In 1996, DePodesta began his MLB career as an intern in player development with the Indians. He became a major-league advance scout for the 1997-1998 seasons and later was named special assistant to general manager John Hart.

He then served as the assistant general manager to Billy Beane with the Oakland Athletics from 1999-2003. Despite budget constraints, they reversed the fortunes of the team by employing sabermetrics, the statistical analysis of baseball used to evaluate players, as captured in the 2003 book Moneyball: The Art of Winning an Unfair Game and later in the 2011 movie Moneyball. In the film, actor Jonah Hill plays a character (Peter Brand) based on DePodesta.

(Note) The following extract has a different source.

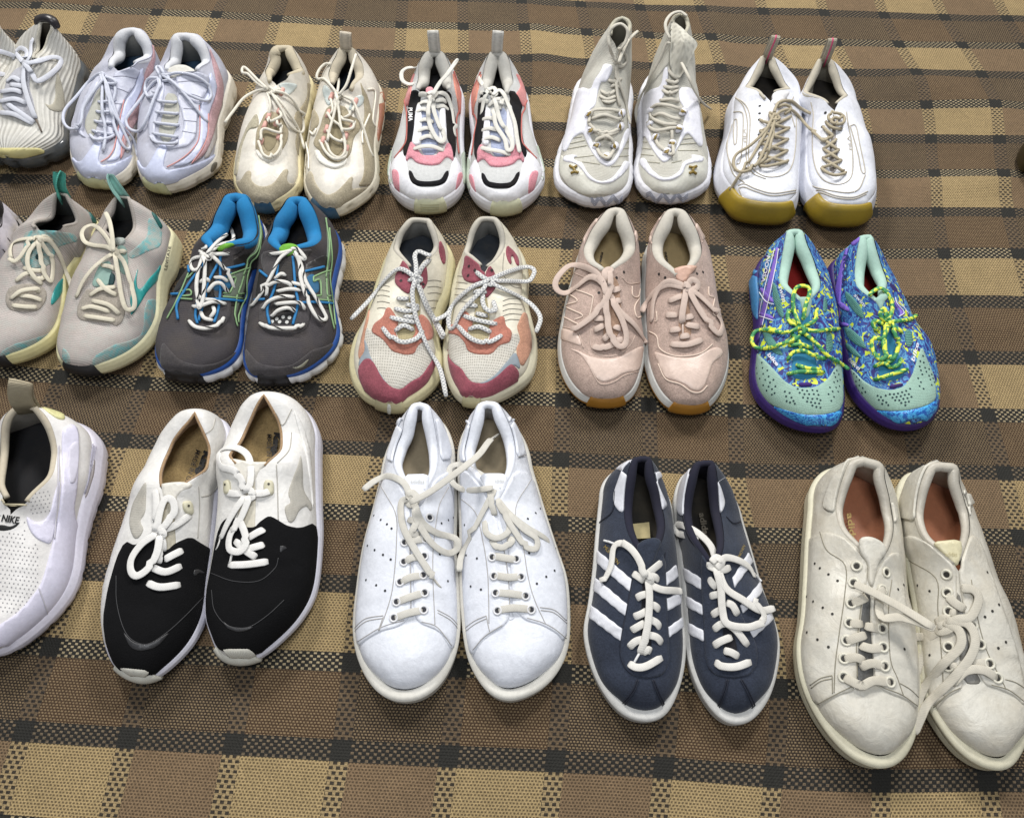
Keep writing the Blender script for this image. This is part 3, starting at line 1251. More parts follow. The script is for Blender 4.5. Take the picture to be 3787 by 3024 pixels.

DePodesta, who played football and baseball at Harvard, aspired to work in the NFL long ago, but after stops in the Canadian Football League and the American Hockey League, the door opened in MLB. Now he has come full circle.

“Cleveland and football have always held a special place in my heart,” DePodesta, who served as GM of the Los Angeles Dodgers from 2004-05, said in a prepared statement. “It was 20 years ago this month, after pursuing my first love of football and looking at every possible job in the NFL, that I got the biggest break I could imagine — a job offer from the American League Champion Cleveland Indians. As excited as I was then, I am even more excited now to return to Cleveland and to try to help the Browns.

“My focus is to bring whatever experience and perspective I can to collaborate with the team, with the intent of helping us make more informed and successful decisions. Admittedly, there will be an awful lot for me to learn, but I want nothing more than to help bring consistent, championship caliber football back to Cleveland and Browns fans and I look forward to starting right away.”

Joe Banner’s reaction

Former Browns CEO and ESPN analyst Joe Banner, a known proponent of analytics who believes its use in the NFL should increase, applauded the hire but also warned he thinks it’ll limit the team’s pool of head-coaching candidates and a dive too deep into ­data-driven decision making could cause trouble further down the road.

“You better get a head coach that really believes in this, or you’re going to have real serious conflicts,” Banner said on ESPN Radio’s Mike and Mike. “ ... The analytics will tell [you to] trade away players as they get older for future draft picks and accumulate as many draft picks as you can. ... It’s going to take a unique coach in the NFL. There isn’t one of the 32 right now that’s going to walk in and say, ‘Hey, I believe in that.’ ”

Banner said analytics would tell the Browns to trade nine-time Pro Bowl left tackle Joe Thomas, 31. They nearly dealt Thomas in October to the Denver Broncos but didn’t.

“Presumably, next year, if that same Joe Thomas trade comes up, they’re making the trade,” Banner said. “You’ve got to have a head coach that believes in all that. I traded [running back] Trent Richardson. Do you think [ex-Browns coach Rob Chud­zinski] was happy about that?”

Later on SportsCenter, Banner joked Chud­zinski “almost killed me” for trading Richardson.

“I had an offer to trade Josh Gordon just a couple weeks later,” Banner added. “Do you think I would still be alive if I’d made that?”